Dr. Pierre Vigilance
D.C. Department of Health
Washington, D.C.

Dear Dr. Vigilance:

I am writing to you on behalf of WIC recipients in Washington, D.C. and Maryland to urge you to expand access to fresh, locally grown fruits and vegetables for low-income families. At FRESHFARM Markets, we were pleased to learn that D.C. will authorize market vendors to accept WIC Fruit and Vegetable Cash Value Voucher coupons (FVC). We applaud you for participating in this new program, and appreciate the District’s continued participation in the WIC Farmers Market Nutrition Program (FMNP).

Unfortunately, based on feedback from farmers, we are concerned that the new FVC program will not reach its full potential here. One major hurdle is the training to participate. As you may be aware, there is currently one training session available, on March 10, in Greenbelt, MD. The training runs from 10 a.m. to 2 p.m. and will require a two- to three-hour drive for many of our market farmers. The very same training for farmers market producers in Maryland covers all the necessary material in about one hour. In addition, while D.C. WIC farmers market coordinator Sabrina Lewis has scheduled just one training, James Butler, of Maryland’s Department of Health and Mental Hygiene, is planning multiple training sessions on 13 different dates in Greenbelt, Annapolis, Hagerstown, Baltimore, and Denton.

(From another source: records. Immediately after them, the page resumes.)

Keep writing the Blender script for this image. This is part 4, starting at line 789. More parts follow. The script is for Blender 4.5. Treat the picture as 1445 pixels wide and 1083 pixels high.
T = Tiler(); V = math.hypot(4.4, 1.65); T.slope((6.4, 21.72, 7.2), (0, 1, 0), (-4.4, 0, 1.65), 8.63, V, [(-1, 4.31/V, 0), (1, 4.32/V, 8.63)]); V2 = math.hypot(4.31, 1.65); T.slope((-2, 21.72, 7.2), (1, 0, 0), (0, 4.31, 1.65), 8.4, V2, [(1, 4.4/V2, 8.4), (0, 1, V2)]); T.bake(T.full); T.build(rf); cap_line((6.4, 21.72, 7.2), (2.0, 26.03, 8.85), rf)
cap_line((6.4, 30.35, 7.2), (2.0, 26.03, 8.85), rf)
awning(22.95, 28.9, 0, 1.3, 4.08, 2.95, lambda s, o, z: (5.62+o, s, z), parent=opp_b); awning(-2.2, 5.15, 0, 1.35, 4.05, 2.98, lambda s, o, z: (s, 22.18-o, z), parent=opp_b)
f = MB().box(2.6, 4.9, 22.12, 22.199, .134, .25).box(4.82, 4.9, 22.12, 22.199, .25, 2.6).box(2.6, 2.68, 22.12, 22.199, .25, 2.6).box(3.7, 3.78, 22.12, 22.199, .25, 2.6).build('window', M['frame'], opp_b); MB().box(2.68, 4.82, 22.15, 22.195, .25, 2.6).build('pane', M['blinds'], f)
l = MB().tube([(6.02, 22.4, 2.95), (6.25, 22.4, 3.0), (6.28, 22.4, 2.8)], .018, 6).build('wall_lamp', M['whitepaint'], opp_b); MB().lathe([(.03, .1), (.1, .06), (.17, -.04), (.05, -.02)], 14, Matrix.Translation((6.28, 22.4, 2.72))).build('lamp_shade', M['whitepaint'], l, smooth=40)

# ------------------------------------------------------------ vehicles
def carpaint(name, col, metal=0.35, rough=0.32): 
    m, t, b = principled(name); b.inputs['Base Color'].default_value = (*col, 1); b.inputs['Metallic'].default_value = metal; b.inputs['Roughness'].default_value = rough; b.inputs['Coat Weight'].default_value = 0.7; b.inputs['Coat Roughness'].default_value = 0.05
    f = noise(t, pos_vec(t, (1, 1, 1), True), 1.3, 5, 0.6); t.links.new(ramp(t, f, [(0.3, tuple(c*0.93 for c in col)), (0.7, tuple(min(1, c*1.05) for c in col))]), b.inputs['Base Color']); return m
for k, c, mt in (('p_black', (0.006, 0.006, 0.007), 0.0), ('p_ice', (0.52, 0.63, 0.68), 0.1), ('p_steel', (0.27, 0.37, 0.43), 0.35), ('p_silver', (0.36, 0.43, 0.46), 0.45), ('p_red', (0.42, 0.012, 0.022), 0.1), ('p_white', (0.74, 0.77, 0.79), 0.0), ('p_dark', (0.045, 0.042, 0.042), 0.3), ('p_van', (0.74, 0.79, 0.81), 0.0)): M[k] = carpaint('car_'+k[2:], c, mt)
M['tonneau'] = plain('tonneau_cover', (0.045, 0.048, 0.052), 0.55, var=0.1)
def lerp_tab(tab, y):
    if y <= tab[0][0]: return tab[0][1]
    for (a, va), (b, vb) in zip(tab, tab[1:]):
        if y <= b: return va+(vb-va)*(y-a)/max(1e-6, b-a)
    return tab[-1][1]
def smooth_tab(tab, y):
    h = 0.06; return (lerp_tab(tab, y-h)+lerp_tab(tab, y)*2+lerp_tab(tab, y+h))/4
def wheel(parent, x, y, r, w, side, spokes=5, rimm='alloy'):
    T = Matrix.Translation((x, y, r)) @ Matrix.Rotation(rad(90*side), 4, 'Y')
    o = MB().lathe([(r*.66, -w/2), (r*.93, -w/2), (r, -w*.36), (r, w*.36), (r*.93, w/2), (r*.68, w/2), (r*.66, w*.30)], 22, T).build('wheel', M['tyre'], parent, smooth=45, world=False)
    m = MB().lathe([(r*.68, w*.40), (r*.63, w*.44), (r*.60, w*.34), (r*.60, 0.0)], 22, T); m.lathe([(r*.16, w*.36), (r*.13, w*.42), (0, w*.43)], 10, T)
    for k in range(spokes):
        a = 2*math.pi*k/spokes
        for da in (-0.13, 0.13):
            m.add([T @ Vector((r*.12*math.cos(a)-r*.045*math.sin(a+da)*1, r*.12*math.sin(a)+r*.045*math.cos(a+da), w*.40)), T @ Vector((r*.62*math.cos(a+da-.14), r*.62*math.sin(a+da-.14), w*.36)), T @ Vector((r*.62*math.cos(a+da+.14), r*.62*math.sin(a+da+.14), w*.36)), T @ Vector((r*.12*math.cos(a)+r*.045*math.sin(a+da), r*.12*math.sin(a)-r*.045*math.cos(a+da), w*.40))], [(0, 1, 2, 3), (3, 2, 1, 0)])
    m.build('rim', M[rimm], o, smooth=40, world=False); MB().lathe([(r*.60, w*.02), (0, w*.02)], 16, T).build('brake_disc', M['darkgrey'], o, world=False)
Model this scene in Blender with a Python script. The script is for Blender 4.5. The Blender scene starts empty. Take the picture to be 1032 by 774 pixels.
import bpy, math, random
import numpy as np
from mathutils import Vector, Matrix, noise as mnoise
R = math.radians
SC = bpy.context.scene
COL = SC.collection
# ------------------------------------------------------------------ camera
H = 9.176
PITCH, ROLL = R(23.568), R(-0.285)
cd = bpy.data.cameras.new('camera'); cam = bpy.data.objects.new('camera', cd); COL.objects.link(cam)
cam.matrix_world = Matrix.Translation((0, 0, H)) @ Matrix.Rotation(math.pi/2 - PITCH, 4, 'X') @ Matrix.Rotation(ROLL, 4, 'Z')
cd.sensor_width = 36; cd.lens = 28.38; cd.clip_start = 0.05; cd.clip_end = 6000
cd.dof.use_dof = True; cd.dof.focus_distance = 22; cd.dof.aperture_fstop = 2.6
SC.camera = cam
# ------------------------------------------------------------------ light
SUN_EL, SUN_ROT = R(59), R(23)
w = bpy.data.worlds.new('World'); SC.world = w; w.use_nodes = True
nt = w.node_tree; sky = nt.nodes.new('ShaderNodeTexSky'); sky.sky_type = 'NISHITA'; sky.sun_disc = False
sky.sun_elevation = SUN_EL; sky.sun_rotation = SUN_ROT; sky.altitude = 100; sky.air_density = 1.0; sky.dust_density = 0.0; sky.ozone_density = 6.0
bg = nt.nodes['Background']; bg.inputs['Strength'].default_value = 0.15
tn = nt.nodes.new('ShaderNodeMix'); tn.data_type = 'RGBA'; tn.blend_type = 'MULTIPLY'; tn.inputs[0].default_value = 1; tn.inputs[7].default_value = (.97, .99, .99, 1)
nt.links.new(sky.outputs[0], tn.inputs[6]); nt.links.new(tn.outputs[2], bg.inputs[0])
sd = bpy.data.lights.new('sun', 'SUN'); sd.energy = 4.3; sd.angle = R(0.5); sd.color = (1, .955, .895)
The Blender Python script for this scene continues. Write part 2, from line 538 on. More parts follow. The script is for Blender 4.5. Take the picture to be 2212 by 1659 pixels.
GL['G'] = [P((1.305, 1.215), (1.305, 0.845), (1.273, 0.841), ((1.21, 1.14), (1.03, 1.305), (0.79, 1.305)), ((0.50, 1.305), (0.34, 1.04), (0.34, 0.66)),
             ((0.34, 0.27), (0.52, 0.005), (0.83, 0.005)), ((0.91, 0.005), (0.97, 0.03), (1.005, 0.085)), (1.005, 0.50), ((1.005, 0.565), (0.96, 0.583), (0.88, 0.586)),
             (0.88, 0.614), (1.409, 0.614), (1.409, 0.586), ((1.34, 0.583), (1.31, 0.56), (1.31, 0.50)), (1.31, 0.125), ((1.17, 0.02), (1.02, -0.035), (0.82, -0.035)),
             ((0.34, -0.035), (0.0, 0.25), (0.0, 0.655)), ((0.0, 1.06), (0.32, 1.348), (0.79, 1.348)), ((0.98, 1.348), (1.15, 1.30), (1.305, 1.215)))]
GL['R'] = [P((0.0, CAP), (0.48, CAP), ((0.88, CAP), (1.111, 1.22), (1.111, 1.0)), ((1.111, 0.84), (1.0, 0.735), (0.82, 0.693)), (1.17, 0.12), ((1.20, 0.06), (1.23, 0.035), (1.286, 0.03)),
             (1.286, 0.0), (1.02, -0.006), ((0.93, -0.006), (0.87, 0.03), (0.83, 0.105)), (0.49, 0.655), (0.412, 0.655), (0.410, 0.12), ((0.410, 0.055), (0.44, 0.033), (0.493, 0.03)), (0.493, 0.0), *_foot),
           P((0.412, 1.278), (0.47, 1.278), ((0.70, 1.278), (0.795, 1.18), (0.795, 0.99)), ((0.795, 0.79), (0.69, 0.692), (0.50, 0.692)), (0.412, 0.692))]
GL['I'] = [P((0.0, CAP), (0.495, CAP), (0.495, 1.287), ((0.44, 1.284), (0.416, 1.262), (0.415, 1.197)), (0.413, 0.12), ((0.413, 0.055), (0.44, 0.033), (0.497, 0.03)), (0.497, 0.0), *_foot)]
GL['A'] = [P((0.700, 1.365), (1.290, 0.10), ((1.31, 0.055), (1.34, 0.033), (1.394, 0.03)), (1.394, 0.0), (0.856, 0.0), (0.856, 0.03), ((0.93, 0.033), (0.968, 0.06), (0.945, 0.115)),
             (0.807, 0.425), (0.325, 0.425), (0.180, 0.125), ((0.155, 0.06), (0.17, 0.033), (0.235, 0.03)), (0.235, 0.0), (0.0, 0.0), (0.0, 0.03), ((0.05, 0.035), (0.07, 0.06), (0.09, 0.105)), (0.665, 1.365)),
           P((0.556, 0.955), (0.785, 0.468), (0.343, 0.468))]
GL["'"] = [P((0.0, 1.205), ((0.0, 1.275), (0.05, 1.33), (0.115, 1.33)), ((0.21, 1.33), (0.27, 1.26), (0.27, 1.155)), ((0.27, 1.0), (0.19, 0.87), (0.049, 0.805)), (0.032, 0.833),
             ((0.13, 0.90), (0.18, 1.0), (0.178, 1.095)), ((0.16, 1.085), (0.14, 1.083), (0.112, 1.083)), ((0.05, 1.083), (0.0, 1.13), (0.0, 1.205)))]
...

Based on a preliminary survey of farmers and our own experience, Maryland’s approach will significantly increase farmer participation. A member of the group DC Food for All, Daniel White, has conducted interviews with four of the farms that are most ubiquitous at markets within the District. One resounding finding: Farmers will not take part in a new or existing WIC program if it requires a large time investment and small earnings. The current training opportunities, in addition to other complaints such as the complex process of using WIC checks and delays in reimbursement, could limit the number of farmers willing to sell to low-income mothers.

I believe there is a simple step you can take to improve farmer participation in the WIC programs at farmers markets. Maryland and D.C. could craft an agreement to accept training for the FVC and FMNP across District and state lines.